Устранив с своего пути все те предрассудки, которые до сих пор загромождали дорогу свободному развитию человека, Штирнер сооружает свое собственное положительное учение. Он считает необходимым изменить самый фундамент сооружаемого здания. „И Бог и человечество обосновали свое дело на ничем, т.-е. только на самих себе. Попробую и я обосновать свое дело на себе самом, ибо, подобно Богу, тоже представляю отрицание всего остального, я тоже составляю все мое, я тоже — Единственный“ (стр. 4). Мы уже знаем, что Штирнер высказывается против понятия свободы в общепринятом смысле этого слова; все известные нам „свободы“ для личности знаменуют только ее порабощение. В противовес этому понятию он выдвигает свое: „самобытность“, и следующим образом рисует самобытную личность. „Самим собою я бываю не тогда, когда мною завладевает чувственность или что-либо иное (бог, человечество, начальство, закон, государство, церковь и т. д.), а тогда, когда я сам собою овладеваю; что только полезно мне, лицу самобытному и себе самому принадлежащему, того и добивается мое своекорыстие“ (стр. 114). Только телесно-реальное существо, отдельная конкретная личность представляется ему действительностью, и эта личность не должна себя ничем ограничивать (стр. 116—117, 142). Мы знаем уже, что для самобытной личности не существует ничего объективно принудительного: ее не связывает ни истина, ни добро или зло, ни общее благо, ни право, ни нравственность. „Тысячи старых дев, поседевших в добродетели, не стоят даже и единой вольной гризетки (стр. 42). Ни общество, ни государство не составляют авторитета для такой личности. Опа знает только свою волю и пользуется своей силой для ее удовлетворения. Самобытное я называет своею собственностью то, что оно может захватить, и собственность эта продолжается до тех пор, пока хватает силы, чтобы ее отстоять. Нет необходимости уважать других людей: их дело — стоять за себя и заставлять считаться с их собственностью. Признается только „захватное право“ (стр. 128); даже духовных святынь не существует: никто не обязан считаться с тем, что дорого другому (стр. 187, 229).
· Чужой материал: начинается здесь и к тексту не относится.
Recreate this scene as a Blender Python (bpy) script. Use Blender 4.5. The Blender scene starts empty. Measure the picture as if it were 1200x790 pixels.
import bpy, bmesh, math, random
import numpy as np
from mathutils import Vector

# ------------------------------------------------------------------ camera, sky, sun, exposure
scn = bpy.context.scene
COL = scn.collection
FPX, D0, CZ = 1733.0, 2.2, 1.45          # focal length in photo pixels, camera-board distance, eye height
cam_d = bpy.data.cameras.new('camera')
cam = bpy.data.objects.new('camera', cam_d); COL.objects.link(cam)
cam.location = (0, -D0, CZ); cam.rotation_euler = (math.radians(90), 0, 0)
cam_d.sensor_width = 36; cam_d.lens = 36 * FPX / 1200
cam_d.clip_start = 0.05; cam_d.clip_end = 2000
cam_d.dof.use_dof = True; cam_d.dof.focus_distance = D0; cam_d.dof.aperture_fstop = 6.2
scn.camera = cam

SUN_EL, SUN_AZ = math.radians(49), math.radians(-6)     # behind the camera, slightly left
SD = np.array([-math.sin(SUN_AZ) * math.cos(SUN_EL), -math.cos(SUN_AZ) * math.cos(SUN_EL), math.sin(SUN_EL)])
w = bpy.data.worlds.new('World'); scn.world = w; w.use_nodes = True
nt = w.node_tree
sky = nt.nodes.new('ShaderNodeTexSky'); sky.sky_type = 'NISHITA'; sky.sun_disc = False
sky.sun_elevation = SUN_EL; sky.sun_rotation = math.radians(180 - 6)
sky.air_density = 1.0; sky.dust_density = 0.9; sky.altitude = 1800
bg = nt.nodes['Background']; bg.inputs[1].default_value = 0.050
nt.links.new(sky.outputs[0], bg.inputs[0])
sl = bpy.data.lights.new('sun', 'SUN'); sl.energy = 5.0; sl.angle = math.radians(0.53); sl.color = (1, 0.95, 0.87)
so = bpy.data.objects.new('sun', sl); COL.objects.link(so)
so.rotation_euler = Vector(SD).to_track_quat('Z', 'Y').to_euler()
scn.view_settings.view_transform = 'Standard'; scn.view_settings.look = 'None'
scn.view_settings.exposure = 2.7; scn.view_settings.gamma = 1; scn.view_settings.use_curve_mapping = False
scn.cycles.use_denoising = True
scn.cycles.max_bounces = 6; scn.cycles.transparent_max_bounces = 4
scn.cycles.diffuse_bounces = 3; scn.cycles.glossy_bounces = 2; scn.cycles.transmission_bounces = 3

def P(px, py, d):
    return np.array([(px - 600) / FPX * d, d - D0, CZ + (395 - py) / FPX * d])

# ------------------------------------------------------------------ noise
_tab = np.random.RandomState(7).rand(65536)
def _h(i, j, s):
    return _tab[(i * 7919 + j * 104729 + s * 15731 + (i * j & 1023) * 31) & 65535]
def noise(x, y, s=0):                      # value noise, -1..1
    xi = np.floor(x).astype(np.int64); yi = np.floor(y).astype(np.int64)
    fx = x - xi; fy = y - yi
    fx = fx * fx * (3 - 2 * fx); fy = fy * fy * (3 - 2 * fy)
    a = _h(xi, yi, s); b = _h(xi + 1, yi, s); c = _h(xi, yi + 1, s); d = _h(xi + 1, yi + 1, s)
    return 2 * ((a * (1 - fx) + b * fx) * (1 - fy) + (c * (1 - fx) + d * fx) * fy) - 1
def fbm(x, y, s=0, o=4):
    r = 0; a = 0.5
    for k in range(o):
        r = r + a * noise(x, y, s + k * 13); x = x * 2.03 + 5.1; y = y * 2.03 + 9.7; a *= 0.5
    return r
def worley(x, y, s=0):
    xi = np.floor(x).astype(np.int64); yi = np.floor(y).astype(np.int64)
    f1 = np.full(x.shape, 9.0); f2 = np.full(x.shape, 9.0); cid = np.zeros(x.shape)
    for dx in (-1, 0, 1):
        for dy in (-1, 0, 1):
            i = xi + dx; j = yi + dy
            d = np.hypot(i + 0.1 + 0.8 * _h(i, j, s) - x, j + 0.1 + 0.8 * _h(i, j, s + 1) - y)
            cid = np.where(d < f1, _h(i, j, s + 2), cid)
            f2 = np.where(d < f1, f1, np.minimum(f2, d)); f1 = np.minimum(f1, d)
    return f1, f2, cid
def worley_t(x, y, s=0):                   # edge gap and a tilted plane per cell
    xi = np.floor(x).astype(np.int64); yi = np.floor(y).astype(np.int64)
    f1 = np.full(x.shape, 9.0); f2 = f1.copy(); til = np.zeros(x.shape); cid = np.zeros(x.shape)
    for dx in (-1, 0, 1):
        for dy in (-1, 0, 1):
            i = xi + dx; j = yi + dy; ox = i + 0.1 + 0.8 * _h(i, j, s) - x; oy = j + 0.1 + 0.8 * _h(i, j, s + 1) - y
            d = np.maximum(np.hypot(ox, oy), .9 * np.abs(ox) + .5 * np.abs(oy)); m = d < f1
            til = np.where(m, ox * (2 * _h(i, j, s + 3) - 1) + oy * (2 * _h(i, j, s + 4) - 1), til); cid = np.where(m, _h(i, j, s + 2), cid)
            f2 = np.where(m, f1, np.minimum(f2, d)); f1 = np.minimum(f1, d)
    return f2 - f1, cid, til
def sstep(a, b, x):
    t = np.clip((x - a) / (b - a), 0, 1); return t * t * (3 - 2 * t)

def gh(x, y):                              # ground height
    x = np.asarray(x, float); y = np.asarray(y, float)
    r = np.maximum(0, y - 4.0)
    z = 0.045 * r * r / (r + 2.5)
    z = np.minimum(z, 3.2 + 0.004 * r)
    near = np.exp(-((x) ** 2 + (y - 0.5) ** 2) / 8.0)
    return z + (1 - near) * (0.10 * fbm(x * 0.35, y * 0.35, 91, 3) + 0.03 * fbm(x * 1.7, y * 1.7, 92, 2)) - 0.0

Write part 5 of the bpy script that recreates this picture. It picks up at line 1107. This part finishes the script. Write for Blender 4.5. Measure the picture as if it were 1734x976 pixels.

„Какая разница между свободой и самобытностью? Самобытность — это совокупность всего моего существа и бытия, это я сам. Свободен я от того, от чего я избавился, а самобытен в том, что в моей власти, или в чем я властен“ (стр. 106). „Чем ты можешь быть, тем ты и в праве быть. Всякое право и всякое полномочие я вывожу и черпаю из самого себя, я в праве делать все, что в моих силах. Я в праве низложить Зевеса, Иегову, Бога и т. д., если могу; а если не могу, тогда эти боги будут правы относительно меня, будут сильнее меня, а потому я должен буду преклониться перед их правом и силой в бессильном „страхе божием“ я должен буду соблюдать их заповеди и буду считать себя правым во всем том, что я ни совершу согласно их праву. Я только того не в праве делать, чего я не могу исполнить вполне свободно и сознательно, т.-е. того, на что я сам себя не уполномочил“ (стр. 126). В сущности, и говорить о праве невозможно: Штирнер признает только насилие, а не право, как результат какого-либо внешнего авторитета, и делает в этом смысле особую оговорку (стр. 140). „Лишь то, чего я не могу осилить и преодолеть, урезывает и ограничивает мою власть“ (стр. 142). „Итак, что же такое моя собственность? Только то, что обретается в моей власти. На какого же рода собственность я имею право? На всякую, какою только я смогу овладеть. Правом собственности я наделяю себя сам; присваивая себе собственность, я наделяю себя мощью собственника, полномочием или захватным правом“ (стр. 172). „Самобытность не признает никаких заповедей „верности, привязанности“ и т. д.: самобытность разрешает все, даже и измену и ренегатство“ (стр. 158). „Над вратами современности красуется не античная, аполлоновская максима „познай себя“, а другая надпись: „реализуй ценность твоего я“ (стр. 211).